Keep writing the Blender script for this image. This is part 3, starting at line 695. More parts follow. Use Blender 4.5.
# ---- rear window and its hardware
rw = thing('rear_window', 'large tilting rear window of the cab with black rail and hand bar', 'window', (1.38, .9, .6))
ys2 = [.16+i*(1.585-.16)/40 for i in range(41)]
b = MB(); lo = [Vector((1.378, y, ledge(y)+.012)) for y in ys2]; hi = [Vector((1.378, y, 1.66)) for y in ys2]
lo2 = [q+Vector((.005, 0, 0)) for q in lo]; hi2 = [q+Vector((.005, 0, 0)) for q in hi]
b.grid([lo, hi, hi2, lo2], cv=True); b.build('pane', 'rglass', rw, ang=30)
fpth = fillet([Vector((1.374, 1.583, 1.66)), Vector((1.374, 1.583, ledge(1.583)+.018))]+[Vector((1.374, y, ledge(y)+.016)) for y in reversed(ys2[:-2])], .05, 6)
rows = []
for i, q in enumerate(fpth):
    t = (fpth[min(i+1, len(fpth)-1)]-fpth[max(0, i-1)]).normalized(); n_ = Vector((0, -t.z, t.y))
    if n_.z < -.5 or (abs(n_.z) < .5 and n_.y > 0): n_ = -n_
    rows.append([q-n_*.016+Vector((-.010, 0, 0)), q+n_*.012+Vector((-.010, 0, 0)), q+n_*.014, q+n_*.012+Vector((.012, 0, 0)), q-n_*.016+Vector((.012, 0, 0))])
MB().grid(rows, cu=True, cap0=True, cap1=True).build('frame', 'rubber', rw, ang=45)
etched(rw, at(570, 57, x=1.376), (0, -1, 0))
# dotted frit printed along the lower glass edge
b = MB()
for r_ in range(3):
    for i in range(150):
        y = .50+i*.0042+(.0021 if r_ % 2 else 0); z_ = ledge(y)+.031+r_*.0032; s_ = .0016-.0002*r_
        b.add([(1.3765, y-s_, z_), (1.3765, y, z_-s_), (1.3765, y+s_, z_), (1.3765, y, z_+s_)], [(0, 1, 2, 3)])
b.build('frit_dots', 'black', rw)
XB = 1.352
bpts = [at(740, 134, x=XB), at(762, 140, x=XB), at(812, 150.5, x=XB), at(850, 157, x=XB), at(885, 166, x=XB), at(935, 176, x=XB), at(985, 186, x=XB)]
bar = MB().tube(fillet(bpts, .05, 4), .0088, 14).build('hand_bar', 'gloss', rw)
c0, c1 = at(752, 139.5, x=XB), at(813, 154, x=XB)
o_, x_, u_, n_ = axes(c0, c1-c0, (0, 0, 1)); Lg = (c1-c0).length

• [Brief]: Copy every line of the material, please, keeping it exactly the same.

• [Response to the task]:
Keep writing the Blender script for this image. This is part 3, starting at line 695. More parts follow. Use Blender 4.5.
# ---- rear window and its hardware
rw = thing('rear_window', 'large tilting rear window of the cab with black rail and hand bar', 'window', (1.38, .9, .6))
ys2 = [.16+i*(1.585-.16)/40 for i in range(41)]
b = MB(); lo = [Vector((1.378, y, ledge(y)+.012)) for y in ys2]; hi = [Vector((1.378, y, 1.66)) for y in ys2]
lo2 = [q+Vector((.005, 0, 0)) for q in lo]; hi2 = [q+Vector((.005, 0, 0)) for q in hi]
b.grid([lo, hi, hi2, lo2], cv=True); b.build('pane', 'rglass', rw, ang=30)
fpth = fillet([Vector((1.374, 1.583, 1.66)), Vector((1.374, 1.583, ledge(1.583)+.018))]+[Vector((1.374, y, ledge(y)+.016)) for y in reversed(ys2[:-2])], .05, 6)
rows = []
for i, q in enumerate(fpth):
    t = (fpth[min(i+1, len(fpth)-1)]-fpth[max(0, i-1)]).normalized(); n_ = Vector((0, -t.z, t.y))
    if n_.z < -.5 or (abs(n_.z) < .5 and n_.y > 0): n_ = -n_
    rows.append([q-n_*.016+Vector((-.010, 0, 0)), q+n_*.012+Vector((-.010, 0, 0)), q+n_*.014, q+n_*.012+Vector((.012, 0, 0)), q-n_*.016+Vector((.012, 0, 0))])
MB().grid(rows, cu=True, cap0=True, cap1=True).build('frame', 'rubber', rw, ang=45)
etched(rw, at(570, 57, x=1.376), (0, -1, 0))
# dotted frit printed along the lower glass edge
b = MB()
for r_ in range(3):
    for i in range(150):
        y = .50+i*.0042+(.0021 if r_ % 2 else 0); z_ = ledge(y)+.031+r_*.0032; s_ = .0016-.0002*r_
        b.add([(1.3765, y-s_, z_), (1.3765, y, z_-s_), (1.3765, y+s_, z_), (1.3765, y, z_+s_)], [(0, 1, 2, 3)])
b.build('frit_dots', 'black', rw)
XB = 1.352
bpts = [at(740, 134, x=XB), at(762, 140, x=XB), at(812, 150.5, x=XB), at(850, 157, x=XB), at(885, 166, x=XB), at(935, 176, x=XB), at(985, 186, x=XB)]
bar = MB().tube(fillet(bpts, .05, 4), .0088, 14).build('hand_bar', 'gloss', rw)
c0, c1 = at(752, 139.5, x=XB), at(813, 154, x=XB)
o_, x_, u_, n_ = axes(c0, c1-c0, (0, 0, 1)); Lg = (c1-c0).length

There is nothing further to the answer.